Wu-Tang Clan

Vancouver International Jazz Festival, Vancouver BC, June 23

Photo: Sharon Steele

BY Leslie Ken ChuPublished Jun 24, 2019

On Sunday night, the 34th annual TD Vancouver International Jazz Festival hosted legendary hip-hop group Wu-Tang Clan at the Queen Elizabeth Theatre. The festival welcomed a packed house to witness a high-energy show featuring every member except Method Man: RZA, GZA, Ghostface Killah, Inspectah Deck, U-God, Raekwon, Masta Killa, Cappadonna and Mathematics all made it across the border; even Young Dirty Bastard made the trek, to fill in for his late father, Ol' Dirty Bastard.
Wu-Tang Clan opened with a trailer for Cut Throat City, an upcoming heist film directed by RZA, reminding fans of their de facto leader's multiple talents. Of course, the Abbot got special focus — or rather, he took it, as he instructed fans to throw up the Wu-Tang "W" with their hands and chant "Wu-Tang forever."
As accustomed as Wu-Tang are to doing things on a grand scale — be it their albums or sheer number of members — instead of storming the stage all at once, they appeared one at a time, as their respective verses approached. The Clan began their set by performing their genre-changing 1993 debut album, Enter the Wu-Tang (36 Chambers), in full — the first time they've done so in Vancouver. Thus, Wu-Tang opened with "Bring da Ruckus," and indeed, they brought the ruckus all night.
Instead of each member weaving in and out as they traded verses, the members dog-piled their lines in a frenetic display of dense beats and ceaseless energy. Young Dirty Bastard was the most fired up of all the members.
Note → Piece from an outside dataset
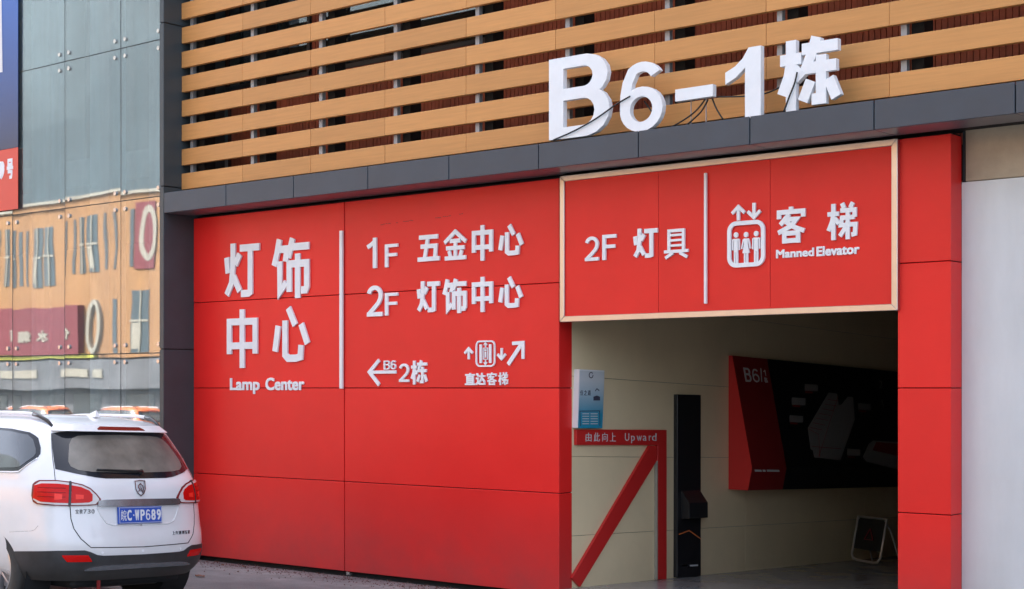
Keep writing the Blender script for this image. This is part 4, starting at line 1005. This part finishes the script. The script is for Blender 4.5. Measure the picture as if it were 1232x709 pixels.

As he tackled "Shame on a N----," pictures of ODB appeared onscreen, including the iconic cover art of his 1995 solo debut album, Return to the 36 Chambers: The Dirty Version.
Unfortunately, YDB's mic was turned low compared to everyone else, who was cranked. (Despite that, Ghostface Killah repeatedly called for even more volume, along with darker lighting.) Although nothing pleased fans at the Queen E more than "C.R.E.A.M." and "Protect Ya Neck," they were more than ecstatic to hear classics beyond those of 36 Chambers, too. "Killa Beez," "Ice Cream," "Reunited," and a selection of ODB cuts ("Brooklyn Zoo," "Shimmy Shimmy Ya," and "Got Your Money") were unsurprising pleasers.
After RZA acknowledged the crowd's diverse ages and ethnic backgrounds, the Clan even threw in a cover of the Beatles' "Come Together."
It would have been enough if Wu-Tang Clan ended with "Triumph," symbolizing the often tumultuous group's ability to continue rallying for high-profile shows like this one, but they pushed further with a medley that revisited lines from "Wu-Tang Clan Ain't Nuthing ta F' Wit" and "Shimmy Shimmy Ya."
Finally, Masta Killa congratulated the audience on Canada's own triumph — Toronto's first NBA championship — before bowing out with "Tical."
Wu-Tang Clan set a high bar for the rest of the performers at this year's TD International Jazz Festival. But with another eight nights to go, and a lineup that features other heavy-hitters including the Roots and jazz legend Herbie Hancock, there's plenty of talent that could clear that bar. Protect ya necks, Wu-Tang.